Frustrated Fred: Whitford spent years helping farmers understand commercial trucking rules and farmer exemptions, only to see Congress remove many of the regulations that affected farmers. He's now helping them understand the new rules.

"We're back to square one in telling you what you need and don't need," Whitford says. However, he added a few caveats. First, if you're a conspiracy theorist, you might believe the theory that farmers are being deregulated only so the DOT enforcement division can prove how many violate rules, and then come back and clamp down with a vengeance. There are experts who believe that's what's going on, but Whitford isn't one of them.

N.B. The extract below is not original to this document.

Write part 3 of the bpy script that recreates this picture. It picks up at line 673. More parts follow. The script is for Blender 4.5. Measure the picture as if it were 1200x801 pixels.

However, he still thinks it makes sense to do certain things. "I would still have my truck inspected or do it myself and keep a record of it annually, just like you were required to do before," he says. "If there is an issue or if you're liable in an accident, you have proof that you were inspecting and taking care of your truck."

Many of the rules still apply – it's not like you're getting a blank check, he notes. Primarily, they apply if you're hauling for hire, whether it's a neighbor or not. Then farmer exemptions aren't recognized. They also count if you're more than 150 miles from home.